Design & Manufacturing

Just a recent observation. Agile vs. Formal processes in the context of factories - any confusion there?

It's pretty much a given these days in software engineering we accept that we have been misled over the last couple of decades into believing that software development should follow a manufacturing process (see from your own experience the evidence in past failed development projects). Manufacturing implies 'assembly' of predictable software solutions from well designed plans. (I am sure there are more formal definitions you can insert here). For new software development projects this approach obviously fails in practice because its not so easy to plan what you don't know about what will change in the near term future, and new developments require ample amounts of discovery, learning, design, research and prototyping - all of which you are suppose to squeeze-in for free, without impact, within fixed time and resource budgets of formal processes.

Formal processes work only in practice for a small number of organisations where the outcomes of the project are highly predictable at the start, the inputs tightly controlled and the resources highly tuned and available. You can find these in very few established software businesses where the products they build don't afford large unknown variance in scope/technology etc., and can actually be predicted pretty well.

Because software development businesses need to minimize risk, meet customer expectations and a changing requirements etc., you simply can't get away with saying to your customers  "it will be ready when its ready" - and herein lies the rub, because in order to have any level of predictability, you need solid planning.
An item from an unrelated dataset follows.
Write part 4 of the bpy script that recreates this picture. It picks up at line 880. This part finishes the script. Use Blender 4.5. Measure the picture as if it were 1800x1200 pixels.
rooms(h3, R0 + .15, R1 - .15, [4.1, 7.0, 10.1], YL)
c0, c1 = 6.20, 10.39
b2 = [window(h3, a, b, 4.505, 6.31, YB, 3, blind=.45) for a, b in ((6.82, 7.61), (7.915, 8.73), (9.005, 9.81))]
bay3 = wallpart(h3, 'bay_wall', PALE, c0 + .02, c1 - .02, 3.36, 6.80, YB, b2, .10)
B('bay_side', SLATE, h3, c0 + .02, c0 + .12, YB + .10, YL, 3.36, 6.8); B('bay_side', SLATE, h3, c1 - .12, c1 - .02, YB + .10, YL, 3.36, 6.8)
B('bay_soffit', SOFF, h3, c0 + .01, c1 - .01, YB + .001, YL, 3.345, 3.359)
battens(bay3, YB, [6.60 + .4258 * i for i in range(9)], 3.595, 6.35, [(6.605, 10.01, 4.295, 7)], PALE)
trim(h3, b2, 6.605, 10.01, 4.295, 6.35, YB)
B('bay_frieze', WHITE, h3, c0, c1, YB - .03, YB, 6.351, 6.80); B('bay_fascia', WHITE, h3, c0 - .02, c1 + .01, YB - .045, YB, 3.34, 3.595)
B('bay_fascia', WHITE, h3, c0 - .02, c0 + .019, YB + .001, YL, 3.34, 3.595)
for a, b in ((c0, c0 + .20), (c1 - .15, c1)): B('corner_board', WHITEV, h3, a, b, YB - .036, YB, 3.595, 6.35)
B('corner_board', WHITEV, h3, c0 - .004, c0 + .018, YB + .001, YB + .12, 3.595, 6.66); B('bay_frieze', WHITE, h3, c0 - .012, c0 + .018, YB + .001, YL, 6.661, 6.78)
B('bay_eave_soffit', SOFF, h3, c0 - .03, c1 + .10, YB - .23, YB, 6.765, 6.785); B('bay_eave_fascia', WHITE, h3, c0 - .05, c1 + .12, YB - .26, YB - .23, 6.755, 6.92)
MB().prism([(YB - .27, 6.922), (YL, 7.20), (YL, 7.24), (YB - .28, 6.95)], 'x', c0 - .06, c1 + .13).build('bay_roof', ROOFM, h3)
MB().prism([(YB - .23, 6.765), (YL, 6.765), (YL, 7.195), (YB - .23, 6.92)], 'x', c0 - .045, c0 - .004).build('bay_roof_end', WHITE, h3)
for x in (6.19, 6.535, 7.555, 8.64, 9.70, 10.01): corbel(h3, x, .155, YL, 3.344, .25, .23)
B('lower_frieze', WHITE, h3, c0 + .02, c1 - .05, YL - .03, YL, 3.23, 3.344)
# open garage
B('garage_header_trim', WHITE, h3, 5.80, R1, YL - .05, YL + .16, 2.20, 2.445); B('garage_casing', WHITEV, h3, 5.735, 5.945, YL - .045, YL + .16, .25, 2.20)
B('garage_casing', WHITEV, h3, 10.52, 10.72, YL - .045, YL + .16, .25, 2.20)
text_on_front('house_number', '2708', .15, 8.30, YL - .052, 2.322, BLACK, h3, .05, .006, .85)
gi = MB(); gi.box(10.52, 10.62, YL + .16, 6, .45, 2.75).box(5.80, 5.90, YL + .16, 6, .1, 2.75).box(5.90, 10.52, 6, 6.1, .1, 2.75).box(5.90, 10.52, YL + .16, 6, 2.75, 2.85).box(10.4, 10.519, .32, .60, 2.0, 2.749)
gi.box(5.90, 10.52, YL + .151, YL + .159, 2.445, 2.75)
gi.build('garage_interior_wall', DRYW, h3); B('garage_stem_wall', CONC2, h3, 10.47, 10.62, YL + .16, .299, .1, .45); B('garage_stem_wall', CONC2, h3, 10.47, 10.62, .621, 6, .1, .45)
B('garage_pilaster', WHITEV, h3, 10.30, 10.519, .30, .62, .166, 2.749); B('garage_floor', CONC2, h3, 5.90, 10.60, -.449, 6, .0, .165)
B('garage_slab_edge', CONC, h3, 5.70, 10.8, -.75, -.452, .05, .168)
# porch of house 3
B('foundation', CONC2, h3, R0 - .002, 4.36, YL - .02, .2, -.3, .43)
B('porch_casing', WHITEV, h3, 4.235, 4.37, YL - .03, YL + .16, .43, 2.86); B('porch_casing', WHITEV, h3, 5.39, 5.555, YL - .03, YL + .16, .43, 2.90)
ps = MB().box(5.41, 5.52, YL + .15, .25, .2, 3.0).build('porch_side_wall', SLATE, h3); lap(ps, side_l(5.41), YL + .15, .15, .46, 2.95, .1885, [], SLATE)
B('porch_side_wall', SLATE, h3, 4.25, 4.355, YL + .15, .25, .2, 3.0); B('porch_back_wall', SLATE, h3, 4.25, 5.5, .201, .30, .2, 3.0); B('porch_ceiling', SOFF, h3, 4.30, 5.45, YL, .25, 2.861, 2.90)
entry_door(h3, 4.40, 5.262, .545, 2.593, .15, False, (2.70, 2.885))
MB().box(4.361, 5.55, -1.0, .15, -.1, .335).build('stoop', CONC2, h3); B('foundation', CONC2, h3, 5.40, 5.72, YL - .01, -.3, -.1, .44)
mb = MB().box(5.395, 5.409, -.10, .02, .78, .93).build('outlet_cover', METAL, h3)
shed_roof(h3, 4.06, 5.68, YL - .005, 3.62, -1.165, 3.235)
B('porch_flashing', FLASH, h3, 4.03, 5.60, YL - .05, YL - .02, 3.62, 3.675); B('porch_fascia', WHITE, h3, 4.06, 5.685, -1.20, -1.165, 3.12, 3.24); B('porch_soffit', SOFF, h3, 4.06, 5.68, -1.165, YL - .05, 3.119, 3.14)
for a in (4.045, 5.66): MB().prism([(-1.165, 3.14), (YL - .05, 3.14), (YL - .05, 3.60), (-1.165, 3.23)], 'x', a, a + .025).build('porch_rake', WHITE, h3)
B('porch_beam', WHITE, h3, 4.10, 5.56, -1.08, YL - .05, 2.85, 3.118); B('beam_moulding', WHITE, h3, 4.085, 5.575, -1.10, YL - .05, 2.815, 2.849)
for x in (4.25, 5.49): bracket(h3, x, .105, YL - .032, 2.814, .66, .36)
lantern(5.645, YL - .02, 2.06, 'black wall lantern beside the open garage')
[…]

Formal processes and practices were based upon the fundamental assumption of manufacturing, that you could predict how long and how much cost, and what resources any development project would take. Which is part of the reason why its taken years (and much failure) to realise the basic assumption was incorrect for the majority of new development projects today. I don't know about you but I felt robbed! What were they smoking?

We, as software engineers, all knew this smelled to be broken somewhere, but no-one really had a practical alternative to push back to meet business goals until we decided to face the music of failure and agile was allowed to emerge - sometimes out of desperation. The beauty of agile of course is that it simply pays respect to the way most of us were actually trying to develop new software within the constraints of formal processes in the first place, and that puts the natural, empirical progress foremost.

We now, as an industry, accept superior agile processes and practices deal far better to the reality of creative new software development projects (although many organisations are sadly still to make this realization). But is agile the right process to use in all cases?

Isn't the predictable assembly of products, like in manufacturing, exactly the mantra of Software Factories? On the outside, there appears to be a disparity here - or is there?

It appears that we are saying "use factories to create your solutions" . Which sounds like factories are implying to take us a step backwards again to formal practices. Is it any wonder the message is being confused?

If you or someone else came to a similar conclusion, you/they are not listening close enough, and must be confusing the case when to use software factories, and when not to use software factories to build software.

You never build a software factory for building a one-off solution from scratch, where you don't already know the solution domain from past experience.

The clarity here is this:

We definitely should be moving software development (as much that is already known) to a manufactured process - which is what factories are all about helping to do, and what the industry needs to move forward. Yes, so, this also means that you should use formal processes, with the factories as part of the solution, to build software in the future! But when we say this we mean that the formal process should be built around the use of factories to assemble the solution.

We are not saying, use formal processes to build your new, one-off solutions. No, for those you should be using agile processes, simply because these solutions are likely to be unique to you and unknown to you at the start (i.e. requires: discovery, learning, design, research prototyping etc).

So, no factories in the solution -> no predictability to the development of the solution -> no formal process -> use agile process.

But, if factories in the solutions -> high predictability in the development of the solution -> use formal process.

This will hold true only for the parts of the whole solution which the factories themselves create. For all other parts of the solution, i.e. the glue, that require discovery, learning, design, research etc, you should employ agile processes to manage that. (Which for most software factory created solutions should be the last 20-40% of the development considering the expectation that factories today can't create the entire solution, and that the solution will always require some level of manual customization).

Now, all this supports the fact that: you should be using agile processes to create your Software Factories themselves. Since you also won't know what they look like at the start and they also require much discovery, design, research and prototyping etc. You can treat a software factory building project as a one-off solution development project in this respect - since it will almost always be a one-off development project.

So, I find it kind of ironic, that whilst the industry, as a whole, is still moving us to agile development, software factories appear to be countering that by moving us back to formal development! Of course, you know better than to confuse the two different types of software development now - right?

In actual fact, if you understand this clearly now you will know that agile development (process) is used to help design and implement new, unknown solutions to meet changing requirements. Whereas, Software Factories (tool) are used to help manufacture existing solutions, each with similar requirements.